株式の売買差額による利益は、いわゆる株トレードをすることで得られますが、配当金は、配当金を設定している企業の株を保有するだけで利益が発生しますので、まさに不労所得と言えます。そこで、毎年300万円の配当金を得るために必要な金額を出してみましょう。

株式の配当金で不労所得を得ようとする時、よく注目されるのが「高配当株」です。高配当株とは、株式を保有することで得られる配当が多い銘柄のことを言います。配当とは、企業が得た利益の一部を株主に分配するものです。また、配当利回りは、購入した株価に対し、1年間でどのくらいの配当を得られたかを示す数値で、以下の計算式で求められます。

配当利回り(%)=1株当たりの年間配当金額÷1株購入価額×100

高配当株とは、この配当利回りが高い株式のことで、一般的に、3~5%以上であれば高配当株とされています。仮に、配当利回り3%の高配当株で年間300万円の配当金を得ようとする時、必要な金額を計算すると、

必要な金額×配当利回り0.03=300万円
必要な金額=300万円÷配当利回り0.03=1億円

となりました(税金等は考慮しない)。ただし、株価は常に変動するものですし、配当利回りは企業の業績に左右されます。
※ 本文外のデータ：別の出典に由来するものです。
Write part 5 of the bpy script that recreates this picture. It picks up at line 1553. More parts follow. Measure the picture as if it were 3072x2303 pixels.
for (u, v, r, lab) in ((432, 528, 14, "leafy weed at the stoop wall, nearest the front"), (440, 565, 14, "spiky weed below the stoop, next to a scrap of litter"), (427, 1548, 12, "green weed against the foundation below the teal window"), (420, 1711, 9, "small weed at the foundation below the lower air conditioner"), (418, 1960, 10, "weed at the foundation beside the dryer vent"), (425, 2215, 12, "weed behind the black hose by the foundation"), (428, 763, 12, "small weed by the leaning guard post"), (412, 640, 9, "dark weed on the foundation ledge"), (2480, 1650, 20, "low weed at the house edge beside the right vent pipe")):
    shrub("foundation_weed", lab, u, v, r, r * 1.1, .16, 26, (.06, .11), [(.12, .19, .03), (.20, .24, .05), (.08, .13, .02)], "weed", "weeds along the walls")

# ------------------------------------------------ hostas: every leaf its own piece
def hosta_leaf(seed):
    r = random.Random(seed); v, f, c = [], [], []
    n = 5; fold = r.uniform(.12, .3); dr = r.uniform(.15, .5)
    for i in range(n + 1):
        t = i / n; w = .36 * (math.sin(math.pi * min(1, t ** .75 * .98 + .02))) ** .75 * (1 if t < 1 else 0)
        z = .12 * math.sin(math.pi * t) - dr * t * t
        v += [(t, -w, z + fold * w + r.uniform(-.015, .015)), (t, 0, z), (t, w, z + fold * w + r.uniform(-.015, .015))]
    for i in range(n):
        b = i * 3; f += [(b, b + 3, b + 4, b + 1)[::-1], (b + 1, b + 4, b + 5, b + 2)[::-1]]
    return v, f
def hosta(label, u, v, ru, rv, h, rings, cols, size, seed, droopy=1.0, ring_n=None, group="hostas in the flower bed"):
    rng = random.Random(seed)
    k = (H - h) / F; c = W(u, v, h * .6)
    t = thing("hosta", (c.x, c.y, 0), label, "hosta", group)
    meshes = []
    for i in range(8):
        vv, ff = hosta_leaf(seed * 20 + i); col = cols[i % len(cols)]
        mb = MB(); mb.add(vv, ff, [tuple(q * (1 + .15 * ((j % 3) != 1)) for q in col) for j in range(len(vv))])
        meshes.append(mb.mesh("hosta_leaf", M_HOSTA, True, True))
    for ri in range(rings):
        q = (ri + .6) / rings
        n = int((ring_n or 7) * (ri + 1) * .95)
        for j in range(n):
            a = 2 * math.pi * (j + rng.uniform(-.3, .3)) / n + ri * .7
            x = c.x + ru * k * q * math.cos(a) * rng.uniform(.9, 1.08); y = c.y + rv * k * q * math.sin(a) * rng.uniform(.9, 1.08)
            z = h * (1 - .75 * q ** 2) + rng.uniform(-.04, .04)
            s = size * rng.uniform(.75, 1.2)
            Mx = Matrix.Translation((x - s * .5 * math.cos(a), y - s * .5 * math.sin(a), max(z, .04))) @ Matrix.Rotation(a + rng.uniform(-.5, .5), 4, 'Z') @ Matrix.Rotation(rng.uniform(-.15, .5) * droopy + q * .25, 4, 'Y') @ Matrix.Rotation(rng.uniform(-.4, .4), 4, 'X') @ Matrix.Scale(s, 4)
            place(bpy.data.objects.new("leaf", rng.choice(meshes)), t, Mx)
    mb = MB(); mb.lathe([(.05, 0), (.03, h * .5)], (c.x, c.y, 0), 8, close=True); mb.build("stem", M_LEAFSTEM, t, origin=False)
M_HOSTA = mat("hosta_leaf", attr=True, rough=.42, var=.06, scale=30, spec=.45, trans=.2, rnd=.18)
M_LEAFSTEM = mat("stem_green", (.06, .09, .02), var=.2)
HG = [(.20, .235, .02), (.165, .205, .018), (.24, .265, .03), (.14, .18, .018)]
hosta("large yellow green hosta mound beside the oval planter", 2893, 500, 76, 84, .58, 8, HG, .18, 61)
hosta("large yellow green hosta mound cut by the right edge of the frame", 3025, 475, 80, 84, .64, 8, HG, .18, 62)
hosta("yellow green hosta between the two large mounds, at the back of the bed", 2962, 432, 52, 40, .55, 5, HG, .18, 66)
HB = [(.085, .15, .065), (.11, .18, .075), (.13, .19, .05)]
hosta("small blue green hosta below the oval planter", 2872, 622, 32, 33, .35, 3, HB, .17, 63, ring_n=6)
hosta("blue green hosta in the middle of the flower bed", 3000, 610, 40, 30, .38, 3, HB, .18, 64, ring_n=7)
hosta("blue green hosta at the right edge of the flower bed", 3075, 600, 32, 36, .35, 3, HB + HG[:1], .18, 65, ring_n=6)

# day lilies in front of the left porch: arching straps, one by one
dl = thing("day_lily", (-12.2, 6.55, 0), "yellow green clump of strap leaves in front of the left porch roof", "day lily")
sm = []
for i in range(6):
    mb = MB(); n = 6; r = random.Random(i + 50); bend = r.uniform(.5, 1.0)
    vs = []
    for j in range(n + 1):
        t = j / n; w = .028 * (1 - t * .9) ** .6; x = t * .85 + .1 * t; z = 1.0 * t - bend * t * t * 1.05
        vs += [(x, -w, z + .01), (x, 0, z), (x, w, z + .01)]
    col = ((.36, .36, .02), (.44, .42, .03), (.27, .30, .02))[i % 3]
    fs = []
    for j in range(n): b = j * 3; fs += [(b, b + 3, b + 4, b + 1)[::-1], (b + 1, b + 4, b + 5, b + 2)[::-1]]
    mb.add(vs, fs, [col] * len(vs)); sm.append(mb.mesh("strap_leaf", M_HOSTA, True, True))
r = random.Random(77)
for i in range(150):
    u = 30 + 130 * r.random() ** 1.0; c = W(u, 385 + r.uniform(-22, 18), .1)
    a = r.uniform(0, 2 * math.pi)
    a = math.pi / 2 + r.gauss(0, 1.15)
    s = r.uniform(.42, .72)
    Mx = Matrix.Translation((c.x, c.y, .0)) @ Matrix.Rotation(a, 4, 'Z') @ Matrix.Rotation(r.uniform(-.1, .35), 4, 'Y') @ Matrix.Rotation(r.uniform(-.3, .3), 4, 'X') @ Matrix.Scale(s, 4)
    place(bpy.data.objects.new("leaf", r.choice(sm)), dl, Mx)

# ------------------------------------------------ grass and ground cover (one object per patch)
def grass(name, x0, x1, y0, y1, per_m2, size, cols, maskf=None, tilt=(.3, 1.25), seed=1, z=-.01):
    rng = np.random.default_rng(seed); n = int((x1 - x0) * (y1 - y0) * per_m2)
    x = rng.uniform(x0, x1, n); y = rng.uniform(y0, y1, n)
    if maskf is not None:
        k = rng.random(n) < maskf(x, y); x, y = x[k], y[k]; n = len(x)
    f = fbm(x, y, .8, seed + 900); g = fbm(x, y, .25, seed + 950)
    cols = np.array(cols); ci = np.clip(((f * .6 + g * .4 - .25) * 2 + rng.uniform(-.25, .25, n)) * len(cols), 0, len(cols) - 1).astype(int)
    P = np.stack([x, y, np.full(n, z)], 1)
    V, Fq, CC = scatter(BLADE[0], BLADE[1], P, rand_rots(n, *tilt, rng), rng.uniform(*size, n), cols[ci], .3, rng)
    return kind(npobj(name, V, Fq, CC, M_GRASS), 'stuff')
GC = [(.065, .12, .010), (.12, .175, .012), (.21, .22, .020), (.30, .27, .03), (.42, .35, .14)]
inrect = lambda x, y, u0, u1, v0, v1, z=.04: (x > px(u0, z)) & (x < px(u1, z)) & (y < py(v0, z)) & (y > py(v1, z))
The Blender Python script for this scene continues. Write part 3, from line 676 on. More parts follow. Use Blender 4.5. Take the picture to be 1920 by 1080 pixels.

株価が下がると配当利回りも減り、当初期待していた配当金が得られないばかりか、配当金が中止することもあります。

計算上、配当金で不労所得を得て生活することは可能ですが、必要な資金さえあればずっと安定して配当金が得られるわけではなく、リスクもあることを肝に銘じておきましょう。

セミリタイアという選択肢

投資で生活していけるだけのお金を得るには、それなりの元手が必要であること、そして、リスクがともなうものです。不労所得の元手となる資金を貯金や株トレードなどで増やしていき、晴れて不労所得生活へ移行したような人も実際にはいますが、難しいと感じる人が多いのではないでしょうか。

ただ、すぐに不労所得だけで生活することは難しくても、「セミリタイア」という選択肢もあります。セミリタイアとは、一般的な定年退職より前に会社を辞め、何かしらの手段によって収入を得て生活していくことです。

不労所得だけでセミリタイア生活を送るというパターンもありますが、より現実的なのは、働き方を変えたり、労働時間を抑えたりして収入を得つつ、半分は文字通り「リタイア後」のような生活を送るやり方でしょう。

たとえば、1か月の生活費が約25万円の独身男性が40歳でセミリタイアし、毎月15万円は何らかの形で収入を得て、残り10万円は貯金を切り崩すとします。厚生労働省の「簡易生命表 2018年」によると、男性の平均余命は81.25歳。残り41年分の生活に必要な貯金をしておくとすると「10万円×12か月×41年=4,920万円」となります。

株式投資の配当金で不労所得を得て生活する場合の必要金額は1億円でしたので、これと比べれば実現の可能性が高まりそうです。

なお、老後に得られる公的年金等は考慮しておらず、実際に必要となる金額は、家族構成やライフスタイルなどによって大きな差が生じます。また、セミリタイアを検討する場合も、事前にしっかりとした計画が必要であることは言うまでもありません。

本業以外にも収入の柱を

「株式投資で不労所得を得るのは、必要な資金が莫大だしリスクもありそう」と感じた人は多いのではないでしょうか。しかし、投資そのものは、プラスの収入を得る手段や老後資金の準備として有効なものです。

不労所得生活を目指す、目指さないに関わらず、これを機に投資を始め、本業以外にも収入の柱を作ってみてはいかがでしょうか。